- WORK REQUIRED -
Give the data again exactly, from its opening line through the line in which "5.7)], M_BUOY, pb, 8)" appears.

++++ DATASET SECTION ++++

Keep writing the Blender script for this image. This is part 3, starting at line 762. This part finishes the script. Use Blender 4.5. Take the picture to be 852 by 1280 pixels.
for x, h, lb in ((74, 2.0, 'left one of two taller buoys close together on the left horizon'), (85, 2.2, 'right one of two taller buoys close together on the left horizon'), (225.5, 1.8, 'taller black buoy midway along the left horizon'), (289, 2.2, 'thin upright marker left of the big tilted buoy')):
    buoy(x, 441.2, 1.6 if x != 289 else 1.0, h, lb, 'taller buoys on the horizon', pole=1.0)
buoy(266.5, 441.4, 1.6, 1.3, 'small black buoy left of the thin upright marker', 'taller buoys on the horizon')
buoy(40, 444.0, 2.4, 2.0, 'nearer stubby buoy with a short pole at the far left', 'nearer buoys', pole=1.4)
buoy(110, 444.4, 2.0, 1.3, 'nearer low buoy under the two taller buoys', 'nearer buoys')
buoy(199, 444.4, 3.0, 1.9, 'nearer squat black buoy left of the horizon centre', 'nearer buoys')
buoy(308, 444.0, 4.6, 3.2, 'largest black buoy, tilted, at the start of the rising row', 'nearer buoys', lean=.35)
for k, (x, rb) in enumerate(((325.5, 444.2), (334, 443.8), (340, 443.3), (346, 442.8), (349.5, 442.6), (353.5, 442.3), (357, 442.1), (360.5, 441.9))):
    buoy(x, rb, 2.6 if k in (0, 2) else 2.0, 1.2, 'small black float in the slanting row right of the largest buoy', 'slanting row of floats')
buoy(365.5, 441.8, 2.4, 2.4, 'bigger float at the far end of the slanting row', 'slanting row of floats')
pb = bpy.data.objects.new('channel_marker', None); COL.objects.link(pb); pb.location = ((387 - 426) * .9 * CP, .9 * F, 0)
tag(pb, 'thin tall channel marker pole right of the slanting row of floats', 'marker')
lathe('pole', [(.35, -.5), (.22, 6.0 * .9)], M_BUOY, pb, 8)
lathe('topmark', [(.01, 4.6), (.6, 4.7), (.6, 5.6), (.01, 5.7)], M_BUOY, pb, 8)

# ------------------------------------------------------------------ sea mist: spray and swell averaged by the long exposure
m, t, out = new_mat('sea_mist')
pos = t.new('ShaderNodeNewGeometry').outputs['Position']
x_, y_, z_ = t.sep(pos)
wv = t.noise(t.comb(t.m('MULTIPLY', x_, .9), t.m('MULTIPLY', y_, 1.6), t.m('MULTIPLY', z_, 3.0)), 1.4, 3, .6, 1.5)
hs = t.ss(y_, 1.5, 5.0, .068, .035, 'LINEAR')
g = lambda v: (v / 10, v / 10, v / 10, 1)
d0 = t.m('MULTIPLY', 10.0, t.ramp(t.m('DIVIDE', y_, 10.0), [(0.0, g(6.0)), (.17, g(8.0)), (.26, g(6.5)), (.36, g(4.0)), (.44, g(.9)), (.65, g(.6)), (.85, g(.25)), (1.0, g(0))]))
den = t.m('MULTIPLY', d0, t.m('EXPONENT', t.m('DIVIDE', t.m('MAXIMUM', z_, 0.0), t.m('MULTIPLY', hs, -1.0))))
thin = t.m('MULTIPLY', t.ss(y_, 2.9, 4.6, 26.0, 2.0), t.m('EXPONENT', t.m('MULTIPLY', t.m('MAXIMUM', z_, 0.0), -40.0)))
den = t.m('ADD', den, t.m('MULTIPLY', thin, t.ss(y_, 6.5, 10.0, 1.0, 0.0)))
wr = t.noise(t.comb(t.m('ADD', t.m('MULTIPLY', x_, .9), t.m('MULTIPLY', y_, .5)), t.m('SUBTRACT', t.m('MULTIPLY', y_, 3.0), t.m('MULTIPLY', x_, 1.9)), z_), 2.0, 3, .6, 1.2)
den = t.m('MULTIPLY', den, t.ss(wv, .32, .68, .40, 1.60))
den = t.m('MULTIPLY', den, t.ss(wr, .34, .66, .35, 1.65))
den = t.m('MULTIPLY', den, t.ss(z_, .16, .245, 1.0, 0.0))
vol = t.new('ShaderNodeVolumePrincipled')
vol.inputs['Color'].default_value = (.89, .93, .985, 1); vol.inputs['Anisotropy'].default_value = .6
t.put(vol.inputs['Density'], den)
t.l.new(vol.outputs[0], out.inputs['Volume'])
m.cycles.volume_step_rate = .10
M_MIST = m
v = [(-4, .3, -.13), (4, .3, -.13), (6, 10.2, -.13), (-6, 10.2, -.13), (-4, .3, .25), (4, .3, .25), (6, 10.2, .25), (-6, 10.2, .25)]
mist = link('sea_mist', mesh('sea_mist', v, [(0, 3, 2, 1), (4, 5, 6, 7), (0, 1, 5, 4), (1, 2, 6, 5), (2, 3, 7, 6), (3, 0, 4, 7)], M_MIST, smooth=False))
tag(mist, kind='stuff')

++++

- EXERCISE RESULT -
Keep writing the Blender script for this image. This is part 3, starting at line 762. This part finishes the script. Use Blender 4.5. Take the picture to be 852 by 1280 pixels.
for x, h, lb in ((74, 2.0, 'left one of two taller buoys close together on the left horizon'), (85, 2.2, 'right one of two taller buoys close together on the left horizon'), (225.5, 1.8, 'taller black buoy midway along the left horizon'), (289, 2.2, 'thin upright marker left of the big tilted buoy')):
    buoy(x, 441.2, 1.6 if x != 289 else 1.0, h, lb, 'taller buoys on the horizon', pole=1.0)
buoy(266.5, 441.4, 1.6, 1.3, 'small black buoy left of the thin upright marker', 'taller buoys on the horizon')
buoy(40, 444.0, 2.4, 2.0, 'nearer stubby buoy with a short pole at the far left', 'nearer buoys', pole=1.4)
buoy(110, 444.4, 2.0, 1.3, 'nearer low buoy under the two taller buoys', 'nearer buoys')
buoy(199, 444.4, 3.0, 1.9, 'nearer squat black buoy left of the horizon centre', 'nearer buoys')
buoy(308, 444.0, 4.6, 3.2, 'largest black buoy, tilted, at the start of the rising row', 'nearer buoys', lean=.35)
for k, (x, rb) in enumerate(((325.5, 444.2), (334, 443.8), (340, 443.3), (346, 442.8), (349.5, 442.6), (353.5, 442.3), (357, 442.1), (360.5, 441.9))):
    buoy(x, rb, 2.6 if k in (0, 2) else 2.0, 1.2, 'small black float in the slanting row right of the largest buoy', 'slanting row of floats')
buoy(365.5, 441.8, 2.4, 2.4, 'bigger float at the far end of the slanting row', 'slanting row of floats')
pb = bpy.data.objects.new('channel_marker', None); COL.objects.link(pb); pb.location = ((387 - 426) * .9 * CP, .9 * F, 0)
tag(pb, 'thin tall channel marker pole right of the slanting row of floats', 'marker')
lathe('pole', [(.35, -.5), (.22, 6.0 * .9)], M_BUOY, pb, 8)
lathe('topmark', [(.01, 4.6), (.6, 4.7), (.6, 5.6), (.01, 5.7)], M_BUOY, pb, 8)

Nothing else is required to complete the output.